After more than a decade in print, the last physical copy of Columbus Alive goes out next week. The alt-weekly announced late last week it will become a digital-only publication.
Alive editor Andy Downing says it’s part of a larger trend.
“You can look across the country and see alt-weeklies, it’s a struggling industry,” he says. “The finances of it are difficult. The free weekly model just isn’t holding up the way it used to.”
Columbus Alive distributes 32,000 free issues a week, and Downing says that’s no longer sustainable.
“It’s a matter of pivoting to something that we think can bring some stability and a little opportunity, when we don’t have the financial burden of printing and distributing an issue every week,” he says.
Downing says details about personnel and structure changes are still up in the air, but he’s confident the content will stay the same.
“I’ve been told from the top-down they want us to continue to keep doing the type of journalism we’re doing,” he says.
Downing says that means a mix of serious long-form stories, like the magazine’s look at sexual assault allegations against Actual Brewing’s founder, and lighter pieces, like the "nine circles of Columbus Hell."
“It’s kind of finding a mix between those two and doing the weekly event type coverage, concert previews, band interviews, arts previews, interviews with local artists, just trying to cover a little bit of everything,” Downing says.

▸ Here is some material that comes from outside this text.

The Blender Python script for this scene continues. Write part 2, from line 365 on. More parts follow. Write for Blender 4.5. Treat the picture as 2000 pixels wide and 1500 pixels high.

But despite his optimism about the publication’s future, Downing is sad about the loss of the print issue. He thinks there’s a weight to publishing stories and photos in a tangible format.
“I just like the tactile sensation of holding paper. I do think you lose something with that,” he says. “But I do think we can tell the same types of stories on the web.”
Columbus Alive will release its last print edition on July 3.